Todo ello se acrecienta si a la víctima la pillan “en un momento bajo” por una cuestión laboral, personal o de cualquier otra índole, añade la psicóloga. Sara, por ejemplo, admitía que conoció a Errejón tras salir de una relación y estaba “con la autoestima baja”, por lo que el vínculo con el exdiputado le hacía sentir “deseada”. No fue hasta un tiempo después cuando se dio cuenta de que “no era yo lo que deseaba, sino mi sometimiento”.
Al final es que hemos sido educadas en el sometimiento, en que te lo tienes que currar para que la bestia te trate bien y te reconozca.
Pero, por el camino, las propias mujeres también se autocuestionan el porqué no son capaces de salir de ahí. “Pensé ¿por qué estoy haciendo esto?”, relataba Sara que se preguntó ante uno de los encuentros con el exportavoz de Sumar. “Yo me decía 'esto está mal, empodérate y vete'. Pero no fui capaz, no fui capaz”, lamentaba. No es una reacción excepcional, apunta Alfageme: “Se sienten culpables, hay vergüenza y también miedo a reconocer y narrarse lo que viven o han vivido, es muy doloroso sostenerlo y más aún hoy en día que las mujeres nos sabemos la teoría y nos han explicado el ciclo de la violencia una y otra vez. Sin embargo, los dolores del machismo más duros se nos cuelan por muchos sitios y muchas piensan 'pero si yo lo sabía ¿cómo he podido caer aquí?'”.
Los mandatos de género
A todo esto se suma, coinciden las voces expertas, “la minimización de las violencias” de mayor o menor grado con las que las mujeres conviven. “Hay una naturalización enorme porque parece que es un peaje que hay que pagar, que son situaciones que pasan, a las que están acostumbradas, que las comparten con otras y también les ha pasado pero que socialmente no ha sido así reconocido durante mucho tiempo, al contrario, han sido tildadas de exageradas”, sostiene la psicóloga, que agrega también mandatos de género como la complacencia o el aguantar a toda costa como elementos que pueden frenar la capacidad de identificar malestares y poner límites.

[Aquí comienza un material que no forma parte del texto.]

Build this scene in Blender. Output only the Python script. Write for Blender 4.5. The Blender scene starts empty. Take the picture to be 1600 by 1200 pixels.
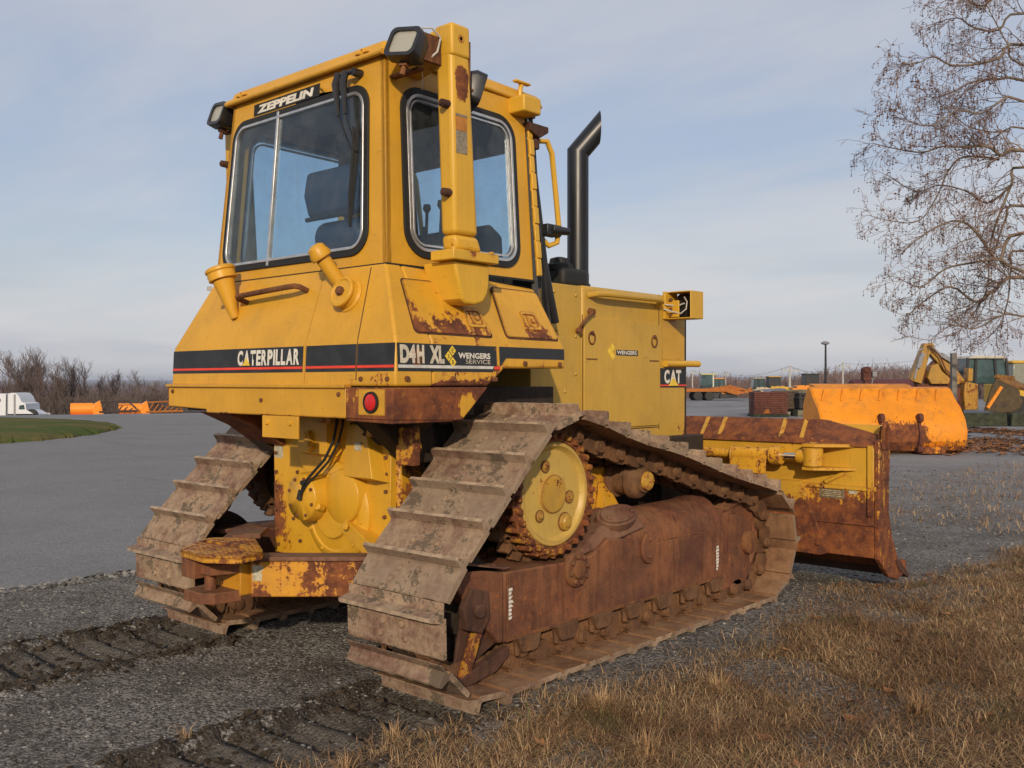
import bpy, bmesh, math, random
import numpy as np
from mathutils import Vector, Matrix, Euler
from mathutils.geometry import tessellate_polygon
PI = math.pi
random.seed(7)
sc = bpy.context.scene
COL = sc.collection

# ---------------------------------------------------------------- camera
F_PX, CAM_H, HOR, PSI = 1510.0, 1.35, 598.0, math.radians(41.8)
FWD = Vector((math.cos(PSI), math.sin(PSI), 0)); RGT = Vector((math.sin(PSI), -math.cos(PSI), 0))
CAM = Vector((-2.849, -3.896, CAM_H))
cd = bpy.data.cameras.new('camera'); cam = bpy.data.objects.new('camera', cd); COL.objects.link(cam)
cam.location = CAM; cam.rotation_euler = (PI/2, 0, -(PI/2 - PSI))
cd.sensor_width = 36; cd.lens = F_PX/1600*36; cd.clip_end = 20000; cd.clip_start = .05
cd.shift_y = (HOR-600)/1600
sc.camera = cam

def gp(px, dist, z=0.0):
    """ground point under a picture column at a distance"""
    p = CAM + FWD*dist + RGT*((px-800)/F_PX*dist); p.z = z; return p
def zr(py, dist): return CAM_H + (HOR-py)/F_PX*dist
LOCAL_ROT = math.atan2(RGT.y, RGT.x)

# ---------------------------------------------------------------- object helpers
def tag(o, label=None, cat=None, group=None, kind=None):
    if label: o['label'] = label
    if cat: o['category'] = cat
    if group: o['group'] = group
    if kind: o['kind'] = kind
    return o
def empty(name, loc=(0,0,0), rz=0, label=None, cat=None, group=None):
    o = bpy.data.objects.new(name, None); COL.objects.link(o)
    o.location = loc; o.rotation_euler = (0,0,rz); o.empty_display_size = .2
    return tag(o, label, cat, group)
def copy_tree(o, parent=None):
    c = o.copy(); COL.objects.link(c); c.parent = parent
    for ch in [k for k in bpy.data.objects if k.parent == o]: copy_tree(ch, c)
    return c

class MB:
    def __init__(s): s.v = []; s.f = []; s.m = []; s.mi = 0
    def add(s, vs, fs, M=None):
        n = len(s.v)
        for p in vs:
            p = Vector(p)
            if M is not None: p = M @ p
            s.v.append((p.x,p.y,p.z))
        for f in fs: s.f.append([n+i for i in f]); s.m.append(s.mi)
        return s
    def box(s, lo, hi, M=None):
        x0,y0,z0 = lo; x1,y1,z1 = hi
        return s.add([(x0,y0,z0),(x1,y0,z0),(x1,y1,z0),(x0,y1,z0),(x0,y0,z1),(x1,y0,z1),(x1,y1,z1),(x0,y1,z1)],
              [(3,2,1,0),(4,5,6,7),(0,1,5,4),(1,2,6,5),(2,3,7,6),(3,0,4,7)], M)
    def hexa(s, a, b):
        """two quads a (4 pts) and b (4 pts) joined"""
        return s.add(list(a)+list(b), [(3,2,1,0),(4,5,6,7),(0,1,5,4),(1,2,6,5),(2,3,7,6),(3,0,4,7)])
    def cyl(s, p0, p1, r0, r1=None, n=20, caps=True, M=None):
        p0 = Vector(p0); p1 = Vector(p1); r1 = r0 if r1 is None else r1
        d = (p1-p0).normalized(); u = d.orthogonal().normalized(); w = d.cross(u)
        vs = []
        for p,r in ((p0,r0),(p1,r1)):
            for i in range(n):
                a = 2*PI*i/n; vs.append(p+u*(r*math.cos(a))+w*(r*math.sin(a)))
        fs = [(i,(i+1)%n,n+(i+1)%n,n+i) for i in range(n)]
        if caps: fs += [tuple(range(n-1,-1,-1)), tuple(range(n,2*n))]
        return s.add(vs, fs, M)
    def lathe(s, c, axis, prof, n=32, M=None):
        """prof: list of (r, h) along axis from c"""
        c = Vector(c); d = Vector(axis).normalized(); u = d.orthogonal().normalized(); w = d.cross(u)
        vs=[]; fs=[]
        for r,h in prof:
            for i in range(n):
                a = 2*PI*i/n; vs.append(c+d*h+u*(r*math.cos(a))+w*(r*math.sin(a)))
        for k in range(len(prof)-1):
            for i in range(n): fs.append((k*n+i,k*n+(i+1)%n,(k+1)*n+(i+1)%n,(k+1)*n+i))
        if prof[0][0]>1e-4: fs.append(tuple(range(n-1,-1,-1)))
        if prof[-1][0]>1e-4: fs.append(tuple(range((len(prof)-1)*n,len(prof)*n)))
        return s.add(vs, fs, M)
    def tube(s, pts, r, n=10, M=None):
        pts = [Vector(p) for p in pts]; k = len(pts)
        rr = r if isinstance(r,(list,tuple)) else [r]*k
        vs=[]; fs=[]; u=None
        for i,p in enumerate(pts):
            d = (pts[min(i+1,k-1)]-pts[max(i-1,0)])
            d = d.normalized() if d.length>1e-9 else Vector((0,0,1))
            u = d.orthogonal().normalized() if u is None else (u-d*u.dot(d)).normalized()
            w = d.cross(u)
            for j in range(n):
                a = 2*PI*j/n; vs.append(p+u*(rr[i]*math.cos(a))+w*(rr[i]*math.sin(a)))
        for i in range(k-1):
            for j in range(n): fs.append((i*n+j,i*n+(j+1)%n,(i+1)*n+(j+1)%n,(i+1)*n+j))
        fs += [tuple(range(n-1,-1,-1)), tuple(range((k-1)*n,k*n))]
        return s.add(vs, fs, M)
    def slab(s, outer, holes, w0, w1, fn):
        """2-D outline with holes, mapped by fn(u,v,w), from w0 to w1"""
        loops = [list(outer)]+[list(h) for h in holes]
        tri = tessellate_polygon([[Vector((p[0],p[1],0)) for p in l] for l in loops])
        flat = [p for l in loops for p in l]; n = len(flat)
        vs = [fn(p[0],p[1],w0) for p in flat]+[fn(p[0],p[1],w1) for p in flat]
        fs = []
        for a,b,c in tri: fs.append((a,b,c)); fs.append((n+c,n+b,n+a))
        o = 0
        for l in loops:
            m = len(l)
            for i in range(m): fs.append((o+i,o+(i+1)%m,n+o+(i+1)%m,n+o+i))
            o += m
        return s.add(vs, fs)
    def prism(s, pts, axis, a, b, M=None):
        """pts in the plane normal to axis ('x': (y,z), 'y': (x,z), 'z': (x,y))"""
        fn = {'x':lambda u,v,w:(w,u,v),'y':lambda u,v,w:(u,w,v),'z':lambda u,v,w:(u,v,w)}[axis]
        n=len(pts); vs=[fn(u,v,a) for u,v in pts]+[fn(u,v,b) for u,v in pts]
        fs=[tuple(range(n)),tuple(range(2*n-1,n-1,-1))]+[(i,(i+1)%n,n+(i+1)%n,n+i) for i in range(n)]
        return s.add(vs,fs,M)
    def bolt(s, p, d, r=.012, h=.010, n=6):
        p=Vector(p); d=Vector(d).normalized(); return s.cyl(p-d*.002, p+d*h, r, r*.85, n)
    def mesh(s, name, mats, angle=35, smooth=True):
        me = bpy.data.meshes.new(name); me.from_pydata(s.v, [], s.f)
        mats = mats if isinstance(mats,(list,tuple)) else [mats]
        for m in mats: me.materials.append(m)
        if len(mats)>1: me.polygons.foreach_set('material_index', s.m)
        bm = bmesh.new(); bm.from_mesh(me); bmesh.ops.recalc_face_normals(bm, faces=bm.faces[:]); bm.to_mesh(me); bm.free()
        if smooth:
            me.polygons.foreach_set('use_smooth', [True]*len(me.polygons))
            me.set_sharp_from_angle(angle=math.radians(angle))
        me.update(); return me
    def build(s, name, mats, parent=None, bevel=0, seg=2, angle=35, smooth=True, label=None):
        o = bpy.data.objects.new(name, s.mesh(name, mats, angle, smooth)); COL.objects.link(o)
        if parent: o.parent = parent
        if bevel:
            b = o.modifiers.new('b','BEVEL'); b.width=bevel; b.segments=seg; b.limit_method='ANGLE'; b.angle_limit=math.radians(40)
            b.use_clamp_overlap=True
        if label: o['label']=label
        return o

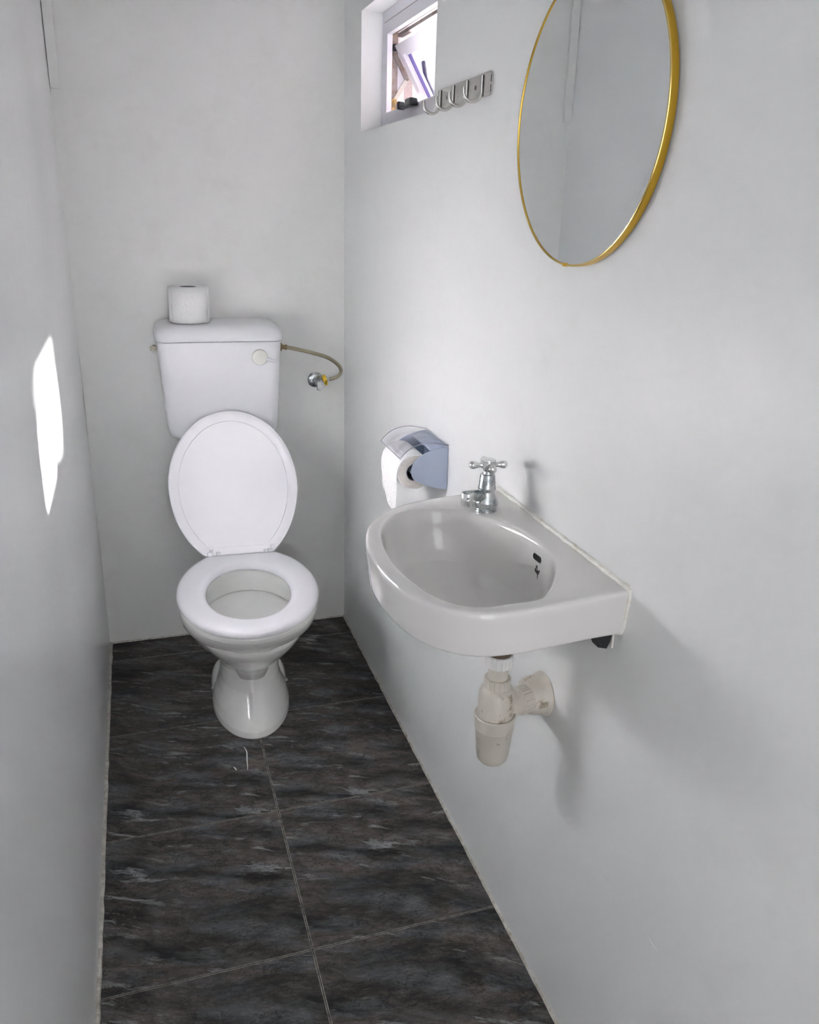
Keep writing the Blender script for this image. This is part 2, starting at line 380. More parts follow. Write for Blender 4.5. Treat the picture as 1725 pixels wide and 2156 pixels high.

Y es que en lo que todas las expertas coinciden es en que, de fondo, late una “sociedad y cultura patriarcales” que sitúan a las mujeres en un determinado lugar ante las relaciones. “Bueno, al final, es que hemos sido educadas en el sometimiento, en que te lo tienes que currar para que la bestia te trate bien y te reconozca...”, ejemplifica Vall. Para Barroso, hay un factor que influye especialmente: “Se nos ha enseñado que nuestro valor depende de conseguir el aprecio ajeno, fundamentalmente de un varón, y desde ahí construimos nuestras expectativas. Se trata de ser elegidas para ser reconocidas. Y si es por parte de un hombre considerado valioso, mejor”.